Speed reading is one of the most oversold skills on the internet. The promise is seductive: read a book in an hour, triple your speed in a weekend, keep every word. The reality is more useful and less magical. You can meaningfully raise your reading speed, but the honest gains come from fixing specific habits, not from a secret technique.
What is actually slowing you down
Most people read slower than they could for two fixable reasons. The first is regression: your eyes drift back to re-read words you already understood. The second is excessive subvocalization, the habit of sounding out every word in your head as if reading aloud. Reducing needless backtracking and lightening the inner voice on easy text both raise speed without much cost to understanding.
Where the hype falls apart
The marketing claims fall apart at comprehension. Careful studies keep finding the same trade-off: past a certain point, the faster you push, the more you miss, and the speed-reading champions who keep comprehension are usually skilled skimmers, not people reading every word at superhuman pace. So the realistic target is not 1,000 words a minute with perfect recall. It is reading comfortably faster on material that does not need deep study, and knowing when to slow down.
Techniques worth practising
- Use a visual guide. Letting your finger or a pointer lead your eyes reduces regression and steadies your pace.
- Widen your span.
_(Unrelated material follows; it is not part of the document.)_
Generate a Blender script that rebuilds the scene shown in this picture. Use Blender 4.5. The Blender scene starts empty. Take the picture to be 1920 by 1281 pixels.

Practise taking in small groups of words at a glance rather than one word at a time.
- Match speed to purpose. Skim to find, read steadily to learn, slow right down to study. One speed for everything is the real mistake.
- Build the focus underneath it. Reading fast is partly an attention skill, which is why it pairs well with the work in how to improve focus and concentration.
How to practise it
Like any near-transfer skill, reading speed improves with short, regular, slightly challenging practice. Push your pace a little past comfortable on easy material, then check that you still caught the gist. If comprehension drops too far, ease off. mindima treats speed reading exactly this way among its games and tools: honest reps that raise your pace without pretending comprehension is free. If you are weighing whether tools like this help at all, what is a brain-training app lays out the evidence plainly.
Read faster, yes. Just not by believing the part of the pitch that says you can skip the trade-offs entirely.